William Hobhouse might note that in fact this was a Non-cooperative bank? It was plc with a minority of elected board members. Risk control and assesment was in the hands of Merlyn Lowther (she of the bank notes) , formerly of the Bank of England. Peter Harvey (moved over from a long career in the businesss bankinbg section of Barclays) was in charge of the committe reviewing large business risk exposures; there was William Hewitt, former finance director of the RAC;; the bank was given a clean bill of health by the financial services expertise of KPMG; in effect it would seem the Bank was in the hands of bankers of some standing. lt was exploded by excessive debt which seems to be the result of their usual banking practices more widely, perhaps. The apparent fun and games ofthe Rev Flowers would seem to be a useful way for the Coalition to distract attention fromn the urgent need to split speculation away from retail banking services proper and allow the separated finance arms to implode.
When the Co-op Bank ws in the past run by elected board members (jeered at as idle dreamers?)it was depressingly cautious and of course safe, as banks should be.
Michael Parsons
The country seems to have managed fairly well without Woolworths although I regret its passing but it no longer exists anywhere else as far as I know. I am a member of the Co-op and want it to thrive. How can it do so if it is too expensive for ordinary people ?

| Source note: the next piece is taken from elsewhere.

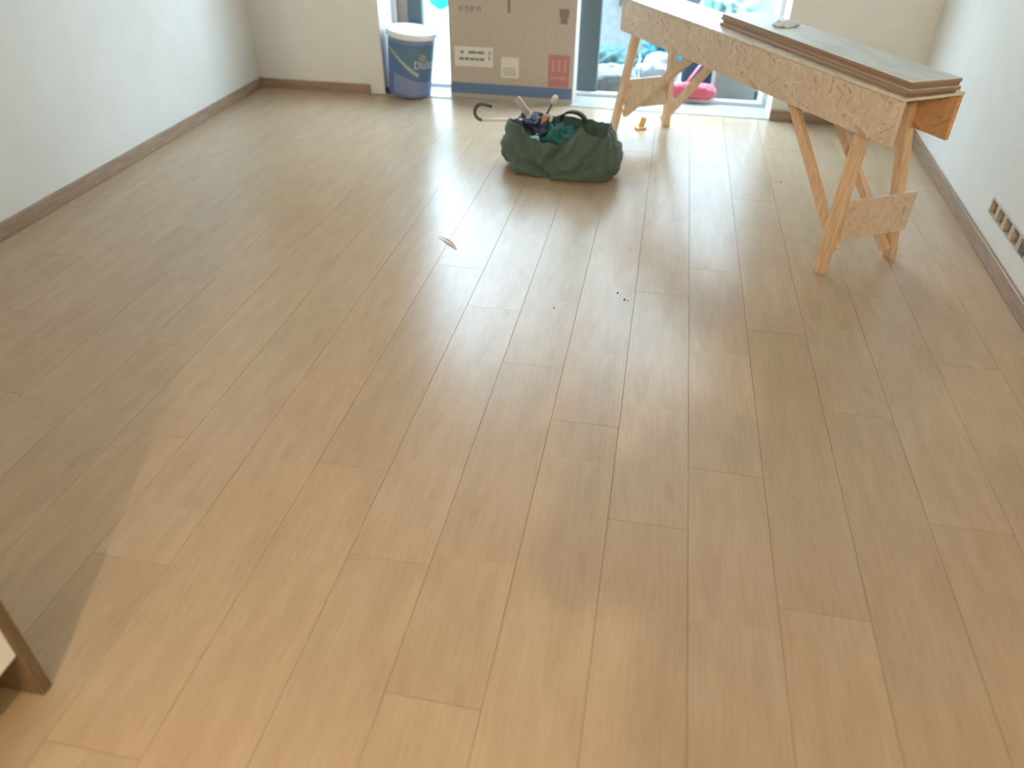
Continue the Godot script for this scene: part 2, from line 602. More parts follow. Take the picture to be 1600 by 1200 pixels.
func build_balcony() -> void:
	put("floor_balcony", box_mesh(Vector3(-2.6, -0.25, -6.75), Vector3(1.8, -0.004, -5.2), 0.0), M.tile).set_meta("kind", "structure")
	var st := flat()
	box(st, Vector3(-2.6, -0.004, -6.75), Vector3(1.8, 0.70, -6.6), 0.004)
	put("wall_parapet", done(st), M.render).set_meta("kind", "structure")
	for side in 2:  # unseen blocks added to limit the skylight and shape the floor reflection
		var t := thing("added_apartment_block", ["added unseen pale grey apartment block across the street, shaping the floor reflection", "added unseen pale grey apartment block to the left, narrowing the open sky"][side], "building", Vector3([-6.6, -48.5][side], -9, -26))
		put("walls", box_mesh(Vector3(0, 0, -12), Vector3(34, 34, 0), 0.02), M.block, t)
		for r in 10:
			for k in 9:
				put("window", box_mesh(Vector3(2.2 + k * 3.4, 1.6 + r * 3.2, -0.02), Vector3(3.7 + k * 3.4, 3.1 + r * 3.2, 0.03), 0.01), M.panel_grey, t)
	put("ground", box_mesh(Vector3(-150, -9.3, -200), Vector3(150, -9.0, 80), 0.0), M.street).set_meta("kind", "structure")

func build_bench() -> void:
	# local axes: x across the bench (near apron at -x), -z along it towards the door
	var t := thing("workbench", "long narrow strand board workbench on splayed wooden legs beside the right wall", "workbench", Vector3(0.86, 0, -2.97), 0.549)
	put("apron", box_mesh(Vector3(-0.215, 0.562, -1.77), Vector3(-0.199, 0.711, 0.19), 0.0015), M.osb, t)
	put("apron", box_mesh(Vector3(0.025, 0.562, -1.77), Vector3(0.041, 0.711, 0.19), 0.0015), M.osb_bounce_tint, t)  # far apron, its bounced warmth painted in by the tint
	put("bench_top", box_mesh(Vector3(-0.217, 0.7115, -1.772), Vector3(0.043, 0.722, 0.192), 0.0015), M.bench_top, t)
	var sd := Vector3(0, 0, 1)
	put("leg", bar_mesh(Vector3(-0.176, 0.0, 0.0), Vector3(-0.176, 0.70, 0.028), sd, 0.042, 0.040), M.pine, t)
	put("leg", bar_mesh(Vector3(0.182, 0.0, -0.006), Vector3(0.0, 0.65, 0.018), sd, 0.042, 0.036), M.pine, t)
	put("leg", bar_mesh(Vector3(-0.165, 0.0, -1.84), Vector3(-0.165, 0.70, -1.635), sd, 0.040, 0.036), M.pine, t)
	put("leg", bar_mesh(Vector3(0.185, 0.0, -1.84), Vector3(0.0, 0.66, -1.58), sd, 0.040, 0.036), M.pine, t)
	var sx := Vector3(1, 0, 0)
	put("brace", bar_mesh(Vector3(-0.138, 0.09, 0.01), Vector3(-0.165, 0.60, -0.42), sx, 0.026, 0.040), M.pine, t)
	put("brace", bar_mesh(Vector3(0.128, 0.05, 0.01), Vector3(0.005, 0.60, -0.41), sx, 0.026, 0.040), M.pine, t)
	put("brace", bar_mesh(Vector3(-0.138, 0.12, -1.77), Vector3(-0.165, 0.60, -1.08), sx, 0.026, 0.040), M.pine, t)
	put("brace", bar_mesh(Vector3(0.135, 0.05, -1.80), Vector3(0.0, 0.60, -1.10), sx, 0.026, 0.040), M.pine, t)
	put("tie_board", box_mesh(Vector3(-0.154, 0.142, 0.018), Vector3(0.172, 0.302, 0.034), 0.0015), M.osb, t)
	put("tie_board", box_mesh(Vector3(-0.150, 0.152, -1.765), Vector3(0.150, 0.310, -1.75), 0.0015), M.osb, t)
	# four spare laminate planks lie on the bench, a little askew
	var b := Basis(Vector3.UP, 0.549)
	var words := ["top spare plank with pale grey face of the four stacked on the workbench", "second spare laminate plank from the top of the stack on the workbench", "third spare laminate plank from the top of the stack on the workbench", "bottom spare laminate plank of the stack, lying directly on the workbench"]
	for k in 4:
		var low: float = 0.7225 + (3 - k) * 0.0122
		var turn: float = 0.549 - 0.052 + [0.0, 0.004, -0.003, 0.002][k]
		var p := Vector3(0.86, 0, -2.97) + b * Vector3(-0.201 + [0.0, 0.005, 0.001, 0.003][k], 0, 0.187 + [0.0, -0.008, 0.003, -0.012][k])
		var o := thing("laminate_plank", words[k], "plank", p + Vector3(0, low, 0), turn, "spare planks on the bench")
		put("core", box_mesh(Vector3(0, 0, -1.165), Vector3(0.203, 0.0108, 0), 0.001), M.core, o)
		put("decor_face", plank_mesh(0.201, 1.163, k % 3, 0.3 * k), M.plank_face, o, Vector3(0.001, 0.0119, -1.164))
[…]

Yes Co-operative Bank PLC should have maintained its old fashioned banking traditions because we want something different from a bank than we do from a shop. It was disastrous that the bank tried to imitate the commercial banks.
@nvelope2003
Thanks and well said. Yes – I should have been clearer: we dont denounce shops because Woolies failed, so why attack all co-ops if one of them collapses? Though the Bank was exploded by contrived debt in the normal Financial Industry expert asset-grabbing way it seems, like businesses and countries across the “gobal” world it seems.

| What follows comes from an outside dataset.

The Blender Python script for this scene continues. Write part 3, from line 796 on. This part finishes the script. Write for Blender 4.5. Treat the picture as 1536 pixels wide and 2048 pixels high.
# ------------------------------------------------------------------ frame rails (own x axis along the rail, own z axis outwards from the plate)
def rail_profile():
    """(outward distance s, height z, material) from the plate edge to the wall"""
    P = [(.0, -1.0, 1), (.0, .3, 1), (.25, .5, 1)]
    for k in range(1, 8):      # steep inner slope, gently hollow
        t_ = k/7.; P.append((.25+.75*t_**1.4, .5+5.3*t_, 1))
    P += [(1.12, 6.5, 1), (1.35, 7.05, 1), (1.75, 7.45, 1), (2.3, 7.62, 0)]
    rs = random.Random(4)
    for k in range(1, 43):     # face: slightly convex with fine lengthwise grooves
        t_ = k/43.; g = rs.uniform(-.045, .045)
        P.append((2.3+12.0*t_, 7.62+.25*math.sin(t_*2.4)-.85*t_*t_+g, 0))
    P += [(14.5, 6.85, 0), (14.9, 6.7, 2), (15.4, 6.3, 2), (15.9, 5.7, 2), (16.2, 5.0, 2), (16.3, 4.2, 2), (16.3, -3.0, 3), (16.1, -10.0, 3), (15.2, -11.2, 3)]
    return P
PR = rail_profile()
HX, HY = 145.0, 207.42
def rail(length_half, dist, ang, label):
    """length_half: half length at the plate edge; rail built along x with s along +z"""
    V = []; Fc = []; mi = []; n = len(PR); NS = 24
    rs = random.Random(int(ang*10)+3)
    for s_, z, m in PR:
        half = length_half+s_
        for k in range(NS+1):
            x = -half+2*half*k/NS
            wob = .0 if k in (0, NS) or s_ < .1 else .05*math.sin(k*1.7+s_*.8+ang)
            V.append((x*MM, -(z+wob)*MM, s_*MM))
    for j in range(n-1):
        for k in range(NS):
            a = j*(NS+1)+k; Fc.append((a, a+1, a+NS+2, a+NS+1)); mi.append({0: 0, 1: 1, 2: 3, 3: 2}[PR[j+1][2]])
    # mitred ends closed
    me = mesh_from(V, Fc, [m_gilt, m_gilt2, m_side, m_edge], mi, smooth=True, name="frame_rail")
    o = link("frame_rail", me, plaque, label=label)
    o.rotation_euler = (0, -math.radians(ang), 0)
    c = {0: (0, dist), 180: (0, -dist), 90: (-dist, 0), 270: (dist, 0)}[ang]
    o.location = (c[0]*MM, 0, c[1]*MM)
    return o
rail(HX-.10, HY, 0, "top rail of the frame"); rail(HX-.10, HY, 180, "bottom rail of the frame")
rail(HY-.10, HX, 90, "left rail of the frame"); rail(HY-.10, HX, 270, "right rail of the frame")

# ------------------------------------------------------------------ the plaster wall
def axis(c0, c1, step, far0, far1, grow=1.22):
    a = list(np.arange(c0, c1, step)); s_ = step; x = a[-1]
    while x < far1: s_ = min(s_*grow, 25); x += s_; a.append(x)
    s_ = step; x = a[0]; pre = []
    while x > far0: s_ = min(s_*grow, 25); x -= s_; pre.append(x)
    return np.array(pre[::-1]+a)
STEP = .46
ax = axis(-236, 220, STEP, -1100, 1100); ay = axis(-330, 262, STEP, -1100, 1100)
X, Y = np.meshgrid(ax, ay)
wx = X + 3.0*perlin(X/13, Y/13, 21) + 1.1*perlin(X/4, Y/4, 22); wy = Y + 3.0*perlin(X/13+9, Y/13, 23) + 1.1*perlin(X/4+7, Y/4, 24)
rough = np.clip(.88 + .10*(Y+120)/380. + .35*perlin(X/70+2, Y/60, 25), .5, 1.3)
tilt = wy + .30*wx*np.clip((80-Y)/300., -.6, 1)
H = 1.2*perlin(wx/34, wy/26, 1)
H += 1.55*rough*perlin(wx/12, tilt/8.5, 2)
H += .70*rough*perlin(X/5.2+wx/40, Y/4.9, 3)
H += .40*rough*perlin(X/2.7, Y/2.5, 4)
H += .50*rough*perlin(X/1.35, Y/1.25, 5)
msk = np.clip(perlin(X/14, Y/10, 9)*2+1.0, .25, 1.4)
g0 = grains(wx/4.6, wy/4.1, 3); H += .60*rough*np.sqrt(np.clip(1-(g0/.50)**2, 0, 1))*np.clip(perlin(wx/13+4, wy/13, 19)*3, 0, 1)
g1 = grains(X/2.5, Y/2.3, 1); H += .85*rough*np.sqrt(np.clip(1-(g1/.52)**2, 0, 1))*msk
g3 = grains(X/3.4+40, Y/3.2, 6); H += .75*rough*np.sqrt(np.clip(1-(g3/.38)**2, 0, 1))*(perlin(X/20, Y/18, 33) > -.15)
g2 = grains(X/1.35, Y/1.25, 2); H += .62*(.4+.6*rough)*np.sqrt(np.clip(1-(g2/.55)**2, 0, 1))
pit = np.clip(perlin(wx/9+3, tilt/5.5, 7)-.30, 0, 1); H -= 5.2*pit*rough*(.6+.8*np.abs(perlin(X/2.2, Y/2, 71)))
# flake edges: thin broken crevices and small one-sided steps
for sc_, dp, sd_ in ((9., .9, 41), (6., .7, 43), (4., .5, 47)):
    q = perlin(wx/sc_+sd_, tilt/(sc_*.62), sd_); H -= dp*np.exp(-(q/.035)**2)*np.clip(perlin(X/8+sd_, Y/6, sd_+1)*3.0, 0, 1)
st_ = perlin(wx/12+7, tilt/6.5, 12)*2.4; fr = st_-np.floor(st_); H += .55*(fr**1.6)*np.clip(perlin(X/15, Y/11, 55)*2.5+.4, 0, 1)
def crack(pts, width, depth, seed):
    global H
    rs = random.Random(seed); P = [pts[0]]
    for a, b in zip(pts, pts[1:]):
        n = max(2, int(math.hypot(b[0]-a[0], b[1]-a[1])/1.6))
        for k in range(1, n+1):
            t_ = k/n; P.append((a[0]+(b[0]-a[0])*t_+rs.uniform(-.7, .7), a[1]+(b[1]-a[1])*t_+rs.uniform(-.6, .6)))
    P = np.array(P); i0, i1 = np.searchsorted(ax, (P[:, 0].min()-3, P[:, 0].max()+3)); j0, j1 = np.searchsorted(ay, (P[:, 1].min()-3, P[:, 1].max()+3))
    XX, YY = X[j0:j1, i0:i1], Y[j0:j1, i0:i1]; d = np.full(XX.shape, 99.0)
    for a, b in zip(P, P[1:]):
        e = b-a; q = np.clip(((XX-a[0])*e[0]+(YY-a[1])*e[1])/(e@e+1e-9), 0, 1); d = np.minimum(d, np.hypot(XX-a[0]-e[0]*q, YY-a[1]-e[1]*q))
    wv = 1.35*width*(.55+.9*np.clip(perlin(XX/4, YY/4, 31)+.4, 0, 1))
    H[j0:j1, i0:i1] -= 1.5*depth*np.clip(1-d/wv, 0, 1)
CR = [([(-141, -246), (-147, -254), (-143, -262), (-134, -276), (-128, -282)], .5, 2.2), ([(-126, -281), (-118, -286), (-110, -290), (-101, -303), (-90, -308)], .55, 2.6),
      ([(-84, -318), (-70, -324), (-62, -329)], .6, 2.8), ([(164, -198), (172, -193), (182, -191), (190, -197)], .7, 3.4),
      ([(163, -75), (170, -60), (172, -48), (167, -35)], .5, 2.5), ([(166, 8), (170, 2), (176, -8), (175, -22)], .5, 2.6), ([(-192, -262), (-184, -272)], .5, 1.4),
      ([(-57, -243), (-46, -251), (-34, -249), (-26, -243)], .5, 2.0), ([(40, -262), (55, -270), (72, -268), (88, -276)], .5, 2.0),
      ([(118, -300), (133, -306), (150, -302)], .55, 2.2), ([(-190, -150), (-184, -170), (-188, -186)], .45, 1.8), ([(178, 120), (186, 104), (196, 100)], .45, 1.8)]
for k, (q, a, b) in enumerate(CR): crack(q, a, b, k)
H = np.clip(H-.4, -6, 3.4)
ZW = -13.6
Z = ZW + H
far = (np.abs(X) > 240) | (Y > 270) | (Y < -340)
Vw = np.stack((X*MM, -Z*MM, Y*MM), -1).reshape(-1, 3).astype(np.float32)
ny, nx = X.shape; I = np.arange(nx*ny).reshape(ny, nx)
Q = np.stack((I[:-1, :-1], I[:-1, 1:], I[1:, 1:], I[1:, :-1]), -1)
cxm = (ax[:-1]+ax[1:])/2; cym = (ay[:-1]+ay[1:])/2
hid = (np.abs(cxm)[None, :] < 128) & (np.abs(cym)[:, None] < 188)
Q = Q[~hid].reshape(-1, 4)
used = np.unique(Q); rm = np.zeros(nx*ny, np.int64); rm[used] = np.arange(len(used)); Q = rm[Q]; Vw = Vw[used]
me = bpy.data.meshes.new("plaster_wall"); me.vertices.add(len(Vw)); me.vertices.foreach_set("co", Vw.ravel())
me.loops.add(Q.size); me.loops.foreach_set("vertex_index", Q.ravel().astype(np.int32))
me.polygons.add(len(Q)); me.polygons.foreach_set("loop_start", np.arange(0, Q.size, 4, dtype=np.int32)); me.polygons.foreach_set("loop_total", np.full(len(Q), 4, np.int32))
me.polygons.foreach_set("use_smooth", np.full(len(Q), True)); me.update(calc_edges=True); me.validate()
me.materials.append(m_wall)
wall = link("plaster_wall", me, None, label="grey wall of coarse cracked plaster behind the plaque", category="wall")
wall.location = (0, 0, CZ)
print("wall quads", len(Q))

I tend to disagree, but it will need the already flawed “inquiry” to find out for sure. I’m betting that in his headlong rush a, to “save the world” and b. to prove that mutuals can look after themselves, Gordon and the Treasury put immense pressure on CFS to take over Britannia. And again actually later the coalition probably did likewise to get them to take on the Lloyds branches but it’s the Brit acquisition that really led to this IMO. Sadly the inquiry will not be allowed to call current or former ministers. We can only guess why.
@Jock Coats
Disagree with what? These bankers I mentioned moved in did they not? and crashed the bank by debt as per usual for such. Of course the Coalition would be involved, the B o E is the leading market-rate fixer via the Treasury bond market and inflicts losses on hard-workig savers thereby: there is no independent price discovery by supply/demand on the system; just a transfer from savers and earners to finance specultors by creating cheap money. They grab what they can from house-buyers (watch the bubble burst), from pensions, from small firms, from once stable mutuals, frm the co-op etc, (just think of the billions looted by LIBOR fixing unpunished). But never grab by tax from the big boys who back them, never by criminal sanctiions either unless really pushed: just fines if “unfortunate mistrading” comes to light, fines which are simply added to the cost of doing business! And when the whole City ponzi scheme fails yet again they use their control of the State to squeeze fresh cash from the poor. Alteady e.g. they have loaded part of the new mortgage-scheme risk onto the taz=payer(ie not on to big profi tand income takers) by ‘guarantess’.